Israel is facing a “wave of terror” in which “civilians are on the front line,” Netanyahu warned, urging Israelis to stand firm.

Netanyahu has traditionally portrayed himself as tough on security, but he has struggled to come up with an effective response to an eruption of violence that has left four Israelis and five Palestinians dead in the past week.

They included an Israeli settler couple gunned down in their car as they rode with their children on a West Bank road, and a Palestinian schoolboy fatally struck by a bullet fired by Israeli troops to repel a violent protest.

Violent Palestinian protests have increased since clashes broke out last month between Arab youths and Israeli police at the Al-Aqsa mosque compound in Jerusalem.

The violence spread to more Israeli cities on Wednesday.

A Palestinian got off a bus in Petah Tikva, a Tel Aviv suburb, and stabbed a man, a police spokeswoman said, adding that the assailant was overpowered and taken into custody.

In the southern city of Kiryat Gat, a 19-year-old from the West Bank seized an Israeli soldier’s rifle and stabbed him before being killed by police when he confronted them in a nearby apartment building.

Earlier, an 18-year-old Palestinian woman stabbed an Israeli in Jerusalem’s Old City, according to police, who added that the man fired back with his pistol, seriously wounding the assailant.

The attack took place near the site of a fatal stabbing on Saturday night in which two Orthodox Jews were killed.

Near Bethlehem in the West Bank on Wednesday, an Israeli settler was dragged from her vehicle and beaten after her vehicle was stoned, and other settlers opened fire at the fleeing attackers, the army said.

Palestinians reported that two 18-year-old students involved in the assault were wounded.

Confronting hundreds of protesters who hurled stones and firebombs near the settlement of Beit El, which is north of Ramallah in the West Bank, Israeli soldiers opened fire and wounded two Palestinians, one of them seriously, according to an army spokeswoman.

Violent Palestinian protests have increased since clashes broke out last month between Arab youths and Israeli police at the Al-Aqsa mosque compound in Jerusalem, an area known to Jews as the Temple Mount and to Palestinians as the Noble Sanctuary.

The area is the most sensitive flashpoint of the Palestinian-Israeli conflict, and efforts by Israeli activists and rightist politicians to promote greater Jewish access to the site have alarmed many Palestinians.

Netanyahu has ordered tougher measures to quell the violence, including greater use of gunfire against stone-throwers and demolition of family homes of attackers. But he has rejected calls by settler leaders and their rightist allies to respond with stepped-up building in Israeli settlements, citing opposition to such a move overseas.

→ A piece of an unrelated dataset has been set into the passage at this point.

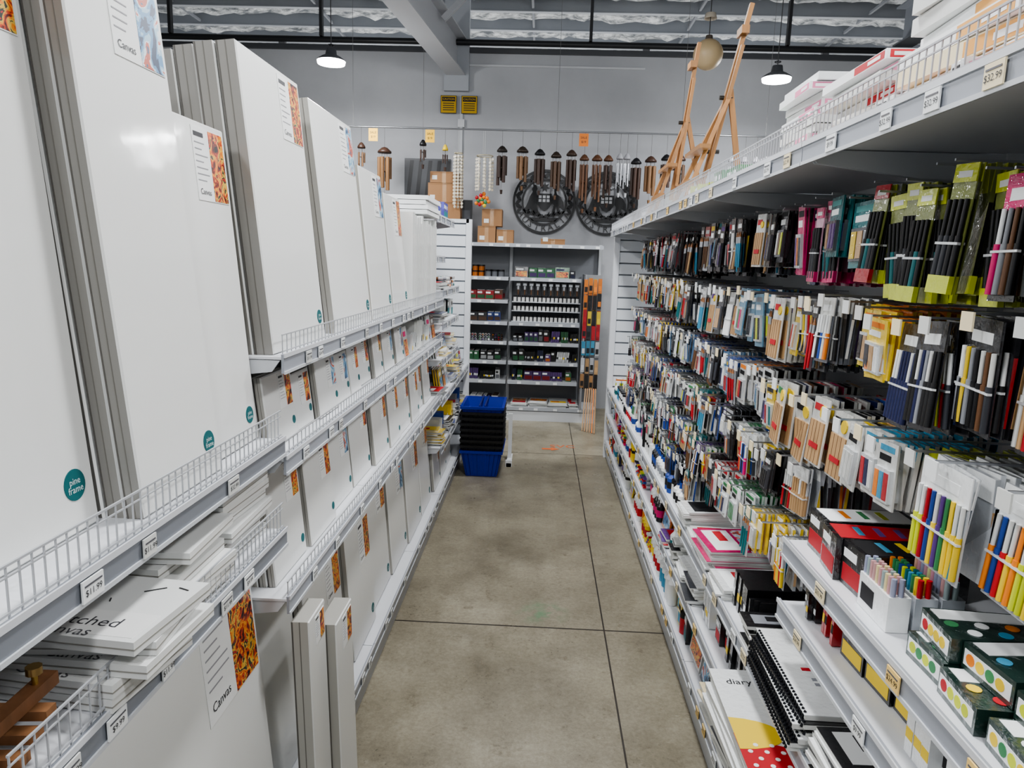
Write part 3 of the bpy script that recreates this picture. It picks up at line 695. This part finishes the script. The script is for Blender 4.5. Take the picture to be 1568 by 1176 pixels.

Senior Israeli army officers met their Palestinian counterparts on Tuesday in an attempt to defuse tensions after Palestinian Authority President Mahmoud Abbas said he was not seeking a wider clash with Israel.

“We do not want a military or security escalation between us and you,” Abbas said, addressing the Israelis. “All our instructions to our security forces, political organizations, youth and people are that we don’t want escalation.”